Film Tax Credits on the Chopping Block in Massachusetts

March 13, 2015

Massachusetts’ film tax credits ran an estimated $90 million in Fiscal Year 2015, but they could be on the chopping block if Governor Charlie Baker (R) and a diverse coalition of film incentive opponents prevail.

With so much money on the line, it’s unsurprising that proponents are fighting back. In one recent Boston Globe article, you have to wade through twelve paragraphs of the film industry terming the news “devastating” before arriving at a statement of what Baker has proposed or why.

Back in September, the Massachusetts Department of Revenue issued a study of the program’s first seven years, from 2006 to 2012. The figures are bleak. In 2012, $78.9 million in tax credits resulted in an estimated $100.6 million worth of in-state spending, generating $10.6 million in new state revenue. So not only did the state lose $68.3 million on the deal, but total in-state spending was only 25 percent higher than the cost of the credits.

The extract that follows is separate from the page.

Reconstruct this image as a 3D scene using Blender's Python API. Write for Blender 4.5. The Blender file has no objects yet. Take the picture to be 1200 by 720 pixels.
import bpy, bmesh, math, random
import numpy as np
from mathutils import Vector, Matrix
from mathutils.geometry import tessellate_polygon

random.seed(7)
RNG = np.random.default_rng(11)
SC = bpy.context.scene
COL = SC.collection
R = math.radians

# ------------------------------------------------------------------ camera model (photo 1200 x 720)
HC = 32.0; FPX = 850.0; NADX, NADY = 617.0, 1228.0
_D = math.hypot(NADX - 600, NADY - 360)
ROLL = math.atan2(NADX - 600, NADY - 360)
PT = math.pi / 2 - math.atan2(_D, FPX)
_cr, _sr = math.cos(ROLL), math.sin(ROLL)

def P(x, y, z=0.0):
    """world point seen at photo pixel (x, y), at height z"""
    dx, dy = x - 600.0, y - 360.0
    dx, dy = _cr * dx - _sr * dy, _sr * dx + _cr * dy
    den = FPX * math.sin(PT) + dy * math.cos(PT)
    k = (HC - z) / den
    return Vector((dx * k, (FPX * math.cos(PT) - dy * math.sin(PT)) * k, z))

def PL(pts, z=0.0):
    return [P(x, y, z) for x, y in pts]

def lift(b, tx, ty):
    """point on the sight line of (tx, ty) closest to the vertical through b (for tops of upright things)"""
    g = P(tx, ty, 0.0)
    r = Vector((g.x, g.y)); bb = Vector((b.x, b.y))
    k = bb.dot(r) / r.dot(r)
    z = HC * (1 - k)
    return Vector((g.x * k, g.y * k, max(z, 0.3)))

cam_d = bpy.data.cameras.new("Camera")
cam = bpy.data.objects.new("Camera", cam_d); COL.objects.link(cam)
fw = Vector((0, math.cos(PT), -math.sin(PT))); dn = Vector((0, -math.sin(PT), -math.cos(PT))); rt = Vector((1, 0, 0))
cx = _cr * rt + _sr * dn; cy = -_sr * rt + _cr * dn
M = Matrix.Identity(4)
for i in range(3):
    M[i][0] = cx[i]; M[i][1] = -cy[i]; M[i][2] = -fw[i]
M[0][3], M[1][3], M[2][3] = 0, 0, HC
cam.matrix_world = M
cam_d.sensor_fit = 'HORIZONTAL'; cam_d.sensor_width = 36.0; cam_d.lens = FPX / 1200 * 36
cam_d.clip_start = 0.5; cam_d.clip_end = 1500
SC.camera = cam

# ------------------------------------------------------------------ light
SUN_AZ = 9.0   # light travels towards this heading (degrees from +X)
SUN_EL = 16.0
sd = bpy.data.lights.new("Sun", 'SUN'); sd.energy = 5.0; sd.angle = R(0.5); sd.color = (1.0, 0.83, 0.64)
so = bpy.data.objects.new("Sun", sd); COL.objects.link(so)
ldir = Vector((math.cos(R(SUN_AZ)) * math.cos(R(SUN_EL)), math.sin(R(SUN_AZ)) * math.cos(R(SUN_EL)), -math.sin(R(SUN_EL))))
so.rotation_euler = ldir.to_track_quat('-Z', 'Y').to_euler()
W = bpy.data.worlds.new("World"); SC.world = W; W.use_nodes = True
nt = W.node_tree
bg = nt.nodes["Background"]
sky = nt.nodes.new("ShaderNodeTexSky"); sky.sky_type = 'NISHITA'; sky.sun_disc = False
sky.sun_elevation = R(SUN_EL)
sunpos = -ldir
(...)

And it gets worse: between 2006 and 2012, the Department of Revenue estimates a net increase in in-state spending of $261.1 million attributable to film incentives—at a cost of $411 million in tax credits generated (some of which would be realized in 2013 or later). Each job created—most of them lasting less than three months, or even “a few weeks, or even days,” according to the Department of Revenue—cost an estimated $118,873.

The evidence from other states isn’t any better. Last October, the Maryland Department of Legislative Services prepared a damning report on the state’s Film Production Activity Tax Credit which found that even if every single production filmed in Maryland would have gone elsewhere without the credits, the state would have recouped a mere 6 cents on every dollar awarded in film tax credits. The Maryland report concluded that the credit “does not provide much, if any, long-term economic stimulus” and “does not provide any sustainable employment.” It’s hard to disagree.

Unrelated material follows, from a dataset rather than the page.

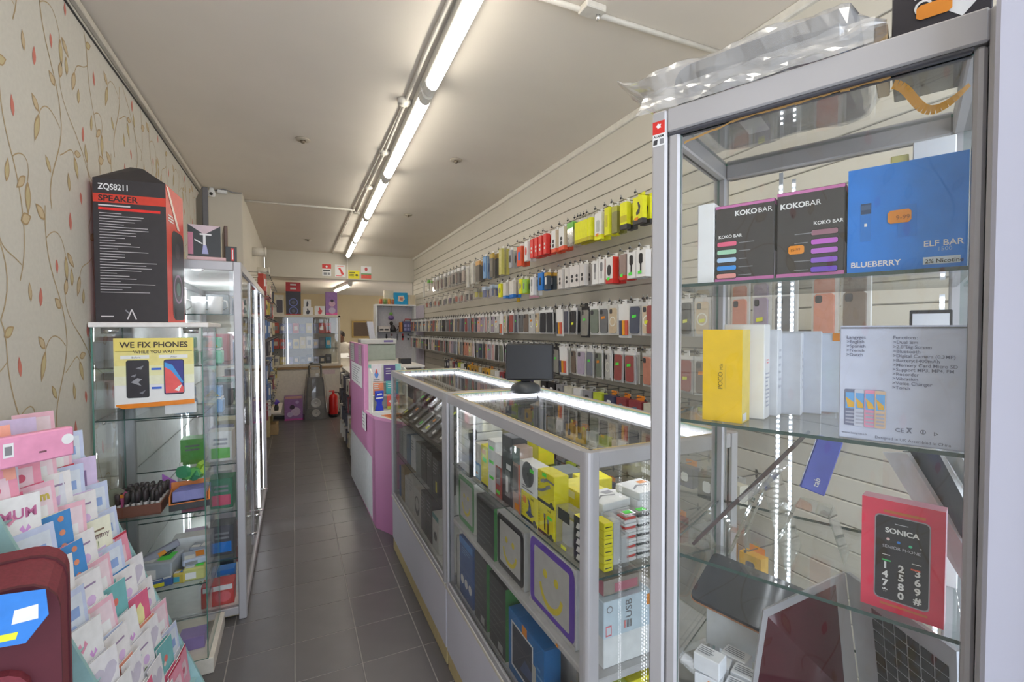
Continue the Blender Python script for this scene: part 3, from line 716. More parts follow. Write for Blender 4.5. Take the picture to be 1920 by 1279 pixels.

Subsidizing the lucrative and transitory film industry through the tax code results in economic distortions, pits states against each other in competing for a zero-sum expenditure, and shifts the tax burden disproportionately onto individuals and other businesses to underwrite a favored industry. Baker will face an uphill battle selling his proposal to a skeptical legislature, but his fight is a worthy one. Just don’t expect anyone to make a movie out of it.